At a time when FSA needed to present a view of its own position in a post-credit crunch world, Turner did an admirable job and earned his stipend on the strength of this speech. His grasp of the issues and ease with which he delivered the argument showed him to be ideally suited to the role.
 
This, is the future as seen by Turner:
 

  • Regulators will take new approaches to capital adequacy, ensuring more capital is held against risky trading strategies and counter-cyclical capital requirements to build up more adequate buffers during good economic times, which can be drawn on in bad;
  • A new liquidity regime focused not just on individual firms’ liquidity but also on market-wide risk.
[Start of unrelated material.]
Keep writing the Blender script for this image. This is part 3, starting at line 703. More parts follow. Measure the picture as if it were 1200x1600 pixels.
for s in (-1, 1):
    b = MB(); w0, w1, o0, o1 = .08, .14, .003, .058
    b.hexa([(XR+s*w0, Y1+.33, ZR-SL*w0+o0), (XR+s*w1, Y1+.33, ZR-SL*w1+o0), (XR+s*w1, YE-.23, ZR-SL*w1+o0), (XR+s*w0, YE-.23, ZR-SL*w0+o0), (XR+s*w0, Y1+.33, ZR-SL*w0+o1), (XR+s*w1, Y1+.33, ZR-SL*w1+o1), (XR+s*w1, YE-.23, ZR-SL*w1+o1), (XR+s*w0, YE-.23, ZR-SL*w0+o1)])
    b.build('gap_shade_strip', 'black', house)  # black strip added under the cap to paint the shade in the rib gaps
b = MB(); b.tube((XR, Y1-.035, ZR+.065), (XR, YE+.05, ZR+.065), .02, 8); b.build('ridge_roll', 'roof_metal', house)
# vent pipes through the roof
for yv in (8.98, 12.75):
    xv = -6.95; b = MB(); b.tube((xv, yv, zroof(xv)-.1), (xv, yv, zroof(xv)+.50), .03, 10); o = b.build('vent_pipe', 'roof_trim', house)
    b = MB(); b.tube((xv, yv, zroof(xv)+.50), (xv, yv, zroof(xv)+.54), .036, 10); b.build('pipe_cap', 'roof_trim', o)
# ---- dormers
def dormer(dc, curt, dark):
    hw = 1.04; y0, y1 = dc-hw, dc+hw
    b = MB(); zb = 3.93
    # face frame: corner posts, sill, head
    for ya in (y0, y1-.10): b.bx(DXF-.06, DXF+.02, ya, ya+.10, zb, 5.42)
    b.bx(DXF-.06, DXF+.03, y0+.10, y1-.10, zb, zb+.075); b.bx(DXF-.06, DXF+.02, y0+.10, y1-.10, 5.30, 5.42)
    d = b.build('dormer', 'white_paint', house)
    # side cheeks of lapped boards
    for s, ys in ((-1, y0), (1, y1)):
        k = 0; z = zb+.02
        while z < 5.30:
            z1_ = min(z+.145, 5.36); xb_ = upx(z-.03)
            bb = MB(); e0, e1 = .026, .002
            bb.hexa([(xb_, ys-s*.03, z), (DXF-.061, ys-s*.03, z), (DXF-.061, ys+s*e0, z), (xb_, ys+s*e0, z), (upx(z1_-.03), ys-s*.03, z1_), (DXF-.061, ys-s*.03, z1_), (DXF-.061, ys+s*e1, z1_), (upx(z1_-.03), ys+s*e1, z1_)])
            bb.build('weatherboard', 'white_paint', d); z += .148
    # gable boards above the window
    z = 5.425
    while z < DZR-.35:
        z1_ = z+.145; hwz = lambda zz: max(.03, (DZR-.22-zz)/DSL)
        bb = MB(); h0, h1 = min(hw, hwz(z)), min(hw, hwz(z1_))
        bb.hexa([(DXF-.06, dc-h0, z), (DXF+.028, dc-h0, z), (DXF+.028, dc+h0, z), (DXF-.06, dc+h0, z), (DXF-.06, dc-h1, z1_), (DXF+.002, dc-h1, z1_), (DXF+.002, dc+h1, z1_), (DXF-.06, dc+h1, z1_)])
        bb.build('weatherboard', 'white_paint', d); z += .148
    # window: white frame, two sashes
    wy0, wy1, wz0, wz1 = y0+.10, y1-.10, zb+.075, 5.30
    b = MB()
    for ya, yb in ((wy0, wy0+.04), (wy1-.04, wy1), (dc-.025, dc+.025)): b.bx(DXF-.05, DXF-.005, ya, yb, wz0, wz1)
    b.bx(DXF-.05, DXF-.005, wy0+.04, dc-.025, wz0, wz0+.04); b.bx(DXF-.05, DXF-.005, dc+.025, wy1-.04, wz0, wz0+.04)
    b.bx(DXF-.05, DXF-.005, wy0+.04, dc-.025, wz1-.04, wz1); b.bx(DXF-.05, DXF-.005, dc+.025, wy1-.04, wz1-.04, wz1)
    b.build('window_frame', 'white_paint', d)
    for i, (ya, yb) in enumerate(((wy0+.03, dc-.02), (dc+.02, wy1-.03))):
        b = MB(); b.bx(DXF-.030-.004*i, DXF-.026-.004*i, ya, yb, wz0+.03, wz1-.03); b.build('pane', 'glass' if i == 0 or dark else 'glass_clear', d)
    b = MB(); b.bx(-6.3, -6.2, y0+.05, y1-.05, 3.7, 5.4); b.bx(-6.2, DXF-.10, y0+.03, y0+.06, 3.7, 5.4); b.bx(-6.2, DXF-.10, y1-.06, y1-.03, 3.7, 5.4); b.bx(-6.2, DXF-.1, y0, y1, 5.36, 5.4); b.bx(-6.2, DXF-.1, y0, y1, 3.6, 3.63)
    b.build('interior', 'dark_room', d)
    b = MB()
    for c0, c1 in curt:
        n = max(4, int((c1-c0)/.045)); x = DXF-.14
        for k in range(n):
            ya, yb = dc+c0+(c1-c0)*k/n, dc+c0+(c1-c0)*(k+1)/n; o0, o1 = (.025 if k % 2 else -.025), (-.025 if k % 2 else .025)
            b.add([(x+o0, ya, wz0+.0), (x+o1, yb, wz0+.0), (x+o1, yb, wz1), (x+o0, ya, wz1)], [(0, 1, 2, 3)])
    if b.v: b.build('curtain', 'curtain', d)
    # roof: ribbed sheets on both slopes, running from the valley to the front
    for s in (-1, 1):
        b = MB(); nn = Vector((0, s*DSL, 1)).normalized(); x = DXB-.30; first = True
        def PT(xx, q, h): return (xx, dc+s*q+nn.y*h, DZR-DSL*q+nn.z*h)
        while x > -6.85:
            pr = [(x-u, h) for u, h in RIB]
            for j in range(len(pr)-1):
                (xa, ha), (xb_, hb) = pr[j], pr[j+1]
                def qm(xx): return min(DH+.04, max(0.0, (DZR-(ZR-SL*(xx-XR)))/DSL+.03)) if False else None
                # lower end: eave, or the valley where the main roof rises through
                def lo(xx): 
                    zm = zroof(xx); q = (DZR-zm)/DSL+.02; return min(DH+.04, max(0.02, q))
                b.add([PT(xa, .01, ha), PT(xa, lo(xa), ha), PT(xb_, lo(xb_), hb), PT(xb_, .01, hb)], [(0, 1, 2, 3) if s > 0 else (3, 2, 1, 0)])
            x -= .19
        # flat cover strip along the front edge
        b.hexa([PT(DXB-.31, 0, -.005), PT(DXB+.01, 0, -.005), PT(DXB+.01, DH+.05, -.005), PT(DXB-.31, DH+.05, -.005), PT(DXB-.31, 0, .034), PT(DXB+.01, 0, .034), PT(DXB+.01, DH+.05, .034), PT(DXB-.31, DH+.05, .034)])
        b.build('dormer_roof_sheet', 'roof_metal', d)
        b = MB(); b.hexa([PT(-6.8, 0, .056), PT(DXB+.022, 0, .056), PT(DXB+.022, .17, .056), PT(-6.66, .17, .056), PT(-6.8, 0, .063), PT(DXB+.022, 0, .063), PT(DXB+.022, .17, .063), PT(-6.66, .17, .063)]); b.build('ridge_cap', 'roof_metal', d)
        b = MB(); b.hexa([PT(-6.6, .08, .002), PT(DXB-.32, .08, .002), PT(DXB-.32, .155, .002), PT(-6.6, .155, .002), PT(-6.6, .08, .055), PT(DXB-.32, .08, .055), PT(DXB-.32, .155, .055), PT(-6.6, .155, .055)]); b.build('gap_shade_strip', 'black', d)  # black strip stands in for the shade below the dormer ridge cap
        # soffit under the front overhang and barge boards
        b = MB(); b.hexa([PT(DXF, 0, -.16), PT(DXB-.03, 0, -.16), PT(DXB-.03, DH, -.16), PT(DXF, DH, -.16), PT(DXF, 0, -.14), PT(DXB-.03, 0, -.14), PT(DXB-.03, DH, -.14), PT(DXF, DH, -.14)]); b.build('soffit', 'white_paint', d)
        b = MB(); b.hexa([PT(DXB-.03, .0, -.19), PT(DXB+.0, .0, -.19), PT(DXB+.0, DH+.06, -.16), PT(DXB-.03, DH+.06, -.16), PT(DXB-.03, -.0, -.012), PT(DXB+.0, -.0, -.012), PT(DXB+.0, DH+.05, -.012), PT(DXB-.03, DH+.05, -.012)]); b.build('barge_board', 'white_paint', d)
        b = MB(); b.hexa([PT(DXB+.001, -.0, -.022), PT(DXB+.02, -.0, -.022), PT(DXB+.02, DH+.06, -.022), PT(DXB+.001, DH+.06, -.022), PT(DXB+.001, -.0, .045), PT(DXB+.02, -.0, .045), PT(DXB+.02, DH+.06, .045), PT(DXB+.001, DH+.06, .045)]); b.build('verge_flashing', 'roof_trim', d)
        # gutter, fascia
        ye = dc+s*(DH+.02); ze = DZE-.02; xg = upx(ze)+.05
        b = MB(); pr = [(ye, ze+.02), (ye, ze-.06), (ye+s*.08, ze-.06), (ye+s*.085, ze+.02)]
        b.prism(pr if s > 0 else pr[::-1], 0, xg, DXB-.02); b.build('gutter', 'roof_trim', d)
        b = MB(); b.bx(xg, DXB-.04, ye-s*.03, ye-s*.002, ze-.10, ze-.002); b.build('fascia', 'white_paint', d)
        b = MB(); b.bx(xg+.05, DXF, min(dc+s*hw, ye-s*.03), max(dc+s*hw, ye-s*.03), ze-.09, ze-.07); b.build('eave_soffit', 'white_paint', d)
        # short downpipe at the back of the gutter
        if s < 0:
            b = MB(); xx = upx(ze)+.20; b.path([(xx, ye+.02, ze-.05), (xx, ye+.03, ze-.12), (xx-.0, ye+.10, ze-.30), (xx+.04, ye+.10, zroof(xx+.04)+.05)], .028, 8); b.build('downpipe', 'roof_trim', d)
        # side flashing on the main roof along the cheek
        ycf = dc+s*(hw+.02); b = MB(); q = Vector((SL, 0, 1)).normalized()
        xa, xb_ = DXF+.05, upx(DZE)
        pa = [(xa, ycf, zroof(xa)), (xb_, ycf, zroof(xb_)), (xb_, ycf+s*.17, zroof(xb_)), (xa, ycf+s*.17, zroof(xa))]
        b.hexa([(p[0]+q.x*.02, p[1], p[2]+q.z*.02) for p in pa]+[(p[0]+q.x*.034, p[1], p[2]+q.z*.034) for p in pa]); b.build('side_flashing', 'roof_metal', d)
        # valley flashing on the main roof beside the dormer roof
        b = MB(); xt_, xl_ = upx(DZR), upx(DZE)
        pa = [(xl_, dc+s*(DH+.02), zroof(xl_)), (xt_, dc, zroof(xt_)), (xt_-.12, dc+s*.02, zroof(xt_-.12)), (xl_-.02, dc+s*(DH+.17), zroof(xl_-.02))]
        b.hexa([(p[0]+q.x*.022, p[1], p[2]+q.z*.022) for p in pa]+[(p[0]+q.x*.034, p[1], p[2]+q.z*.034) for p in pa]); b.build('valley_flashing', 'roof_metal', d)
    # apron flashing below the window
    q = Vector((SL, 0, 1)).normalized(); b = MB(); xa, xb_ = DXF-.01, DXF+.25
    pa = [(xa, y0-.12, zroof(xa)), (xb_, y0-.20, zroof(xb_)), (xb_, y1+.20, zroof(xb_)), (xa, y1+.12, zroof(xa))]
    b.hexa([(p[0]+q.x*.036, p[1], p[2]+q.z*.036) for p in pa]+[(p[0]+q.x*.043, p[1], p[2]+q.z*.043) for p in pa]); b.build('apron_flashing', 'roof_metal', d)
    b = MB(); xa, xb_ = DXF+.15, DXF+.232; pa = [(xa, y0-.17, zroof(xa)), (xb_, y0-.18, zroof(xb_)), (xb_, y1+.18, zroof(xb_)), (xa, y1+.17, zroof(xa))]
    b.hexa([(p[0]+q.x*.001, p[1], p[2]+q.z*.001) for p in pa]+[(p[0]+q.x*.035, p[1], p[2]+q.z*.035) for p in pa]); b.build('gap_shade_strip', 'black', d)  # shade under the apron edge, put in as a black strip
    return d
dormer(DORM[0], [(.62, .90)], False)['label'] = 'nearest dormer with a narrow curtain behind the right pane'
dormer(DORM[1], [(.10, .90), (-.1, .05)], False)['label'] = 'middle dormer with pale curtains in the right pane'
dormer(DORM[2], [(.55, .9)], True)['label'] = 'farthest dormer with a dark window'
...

This was particularly pleasing as we had been calling for a greater focus on, and proper measurement of, liquidity and its impact on the system
  •  Ensuring that financial activity is regulated according to its economic substance, not its legal form. As Turner said, if it swims like a duck and quacks like a duck... then it's a bank. Banks (full, near and shadow - and those with "bank-like" activities) will subject to capital requirements unlike those seen before.
 
 
During the Q&A session we discussed future regulatory structures. Turner suggested more structurally sound global regulatory institutions are needed - with even a suggestion of a treaty-based entity like the WTO for financial services capable of introducing global regulations.
 
The impact for members seems clear. We have been saying for sometime now that the focus of regulation is moving toward prizing well capitalised, structurally robust firms that can demonstrate clear risk management strategies. Turner's views last night are a clear commitment to that as a direction of travel.  This speech will change the regulatory landscape upon which our members operate. Its impacts will be felt by the largest firms first and change their corporate strategies, risk appetite, capital management priorities, investment strategies, product and service design, and, ultimately how they wish to deal with the advisory profession.
 
This speech has set a new agenda that will be more important to market structures than the RDR has been for the retail investment market.